Other organizations, such as Evangelical Fellowship of India and the US-based Federation of Indian American Christian Organizations (FIACONA), have also recorded several incidents, with FIACONA reporting nearly 1,200. In its 2023 World Watch List, Open Doors ranked India as the 11th worst country to be a Christian.
According to activists who spoke with CT, incidents of violence against the Christian community are not isolated and are indicative of a broader trend of discrimination against minorities in India. They highlight that eight states have either introduced or reintroduced anticonversion laws since 2017, which are frequently exploited by religious extremists and supporters of Hindutva to target minority groups based on their religious beliefs.
“We demand that the government provide security to all our churches and arrest the vigilantes who are behind the attacks on each church,” said Sanjay Magee, president of Unity in Compassion, an activist organization.
Last March, the Archbishop of the Catholic Diocese of Bangalore, Peter Machado, along with Evangelical Fellowship of India and the National Solidarity Forum, filed a petition seeking the court’s direction in establishing a special state-level investigation team to register criminal cases and prosecute groups responsible for attacking Christians to help reduce such incidents. In response, the Court has ordered an investigation and report on the list of incidents that were mentioned in the petition, pertaining to the top eight states.
Organizers of last week’s protest also reminded attendees that for the past 20 years, the Supreme Court has been reviewing a challenge to the Presidential Order of 1950, which provides benefits and protections exclusively to Dalits belonging to the Hindu, Sikh, and Buddhist religions, while neglecting the Dalit members of the Christian and Muslim communities. Despite several committees extensively concluding over the years that all Dalit groups confront similar discrimination and atrocities, regardless of their religious beliefs, the Supreme Court has yet to deliver a ruling on this issue.
“The prime minister in his speech in February 2015 expressed that his government will secure religious freedom for every citizen. We are yet to see that in action. It is our hope that the government will respond positively to our concerns,” said Vijayesh Lal, general secretary of the Evangelical Fellowship of India and one of the protest organizers.
Christian leaders signed a memorandum, based on the reports from UCF, FIACONA, and EFI among others, that they intend to present to Modi, President Droupadi Murmu, and other government officials at both union and state levels. The memorandum requests justice from the government for the indiscriminate violence against Christians, guidance to empower law enforcement authorities to provide better protection, and stricter actions against the disruptive vigilante groups who impede religious freedom in the country and operate with impunity.

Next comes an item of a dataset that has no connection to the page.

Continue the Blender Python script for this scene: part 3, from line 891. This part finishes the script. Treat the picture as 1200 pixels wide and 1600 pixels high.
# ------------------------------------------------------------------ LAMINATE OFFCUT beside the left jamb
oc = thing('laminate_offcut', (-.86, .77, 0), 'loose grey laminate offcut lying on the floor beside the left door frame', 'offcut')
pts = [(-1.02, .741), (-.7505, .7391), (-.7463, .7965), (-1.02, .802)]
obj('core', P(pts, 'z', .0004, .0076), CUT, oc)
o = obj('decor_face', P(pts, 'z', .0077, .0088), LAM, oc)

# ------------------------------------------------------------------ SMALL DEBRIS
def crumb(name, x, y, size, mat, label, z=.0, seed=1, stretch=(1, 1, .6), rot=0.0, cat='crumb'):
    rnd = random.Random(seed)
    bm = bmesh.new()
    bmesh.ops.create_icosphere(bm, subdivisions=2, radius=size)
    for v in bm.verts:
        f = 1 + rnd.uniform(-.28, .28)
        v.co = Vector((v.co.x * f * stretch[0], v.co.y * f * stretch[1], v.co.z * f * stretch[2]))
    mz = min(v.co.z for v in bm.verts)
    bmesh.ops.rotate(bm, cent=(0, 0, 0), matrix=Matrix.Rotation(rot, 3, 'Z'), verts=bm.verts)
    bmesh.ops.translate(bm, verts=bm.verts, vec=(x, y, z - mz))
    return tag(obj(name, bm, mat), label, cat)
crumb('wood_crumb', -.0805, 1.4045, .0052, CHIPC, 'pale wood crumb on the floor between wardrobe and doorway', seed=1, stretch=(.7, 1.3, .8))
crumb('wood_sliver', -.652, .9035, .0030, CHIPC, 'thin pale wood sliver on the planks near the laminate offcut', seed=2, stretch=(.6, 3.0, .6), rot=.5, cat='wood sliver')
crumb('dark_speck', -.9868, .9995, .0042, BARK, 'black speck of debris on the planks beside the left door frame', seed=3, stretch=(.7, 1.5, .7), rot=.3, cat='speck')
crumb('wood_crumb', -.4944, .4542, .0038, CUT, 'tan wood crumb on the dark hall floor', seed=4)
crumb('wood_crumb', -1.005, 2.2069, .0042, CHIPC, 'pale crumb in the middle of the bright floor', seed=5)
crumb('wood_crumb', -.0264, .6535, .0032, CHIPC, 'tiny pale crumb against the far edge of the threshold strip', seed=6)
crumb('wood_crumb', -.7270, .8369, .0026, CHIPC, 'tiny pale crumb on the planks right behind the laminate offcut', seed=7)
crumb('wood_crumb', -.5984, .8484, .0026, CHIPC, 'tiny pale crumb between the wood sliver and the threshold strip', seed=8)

Specifically, the memorandum asks the government for the following:
- To strengthen human rights monitoring mechanisms, including the National Commission for Minorities and the National Human Rights Commission
- To constitute a National/State Redressal Commission/s headed by a retired Supreme Court judge, with community and civil representatives, to address the issues of targeted violence against minorities
- For a speedy closure of cases where false allegations have been levied against Christians, including in the case of late Fr. Stan Swamy, who died in prison, and others who continue to face wrongful detentions and prosecutions
- For the reconstruction of illegally demolished churches across the country
- For appropriate and adequate compensation to Christian individuals and institutions who are targeted for their religious identity, under the central and state victim compensation schemes
- For strict action against vigilante mobs who round up individuals; trespass private property belonging to churches, Christians, or persons of other religions who also have their faith in the Lord Jesus Christ; or shout anti-Christian slogans outside police station premises on the pretext of forcible religious conversions
- For basic preliminary investigation to be conducted by the police in cases alleging religious conversions before the government files a first information report
- For the installation of CCTV cameras (to document misconduct) in local police stations across India
- For first information reports to be immediately registered on receipt of complaints by victims of religion-based violence or discrimination
“We would like to peacefully bring our agony and our sorrows to the knowledge of the government that this is what we are going through and it is their responsibility to take care of us, as a minority,” said Saji Esao, the general secretary of the Union of Evangelical Students of India.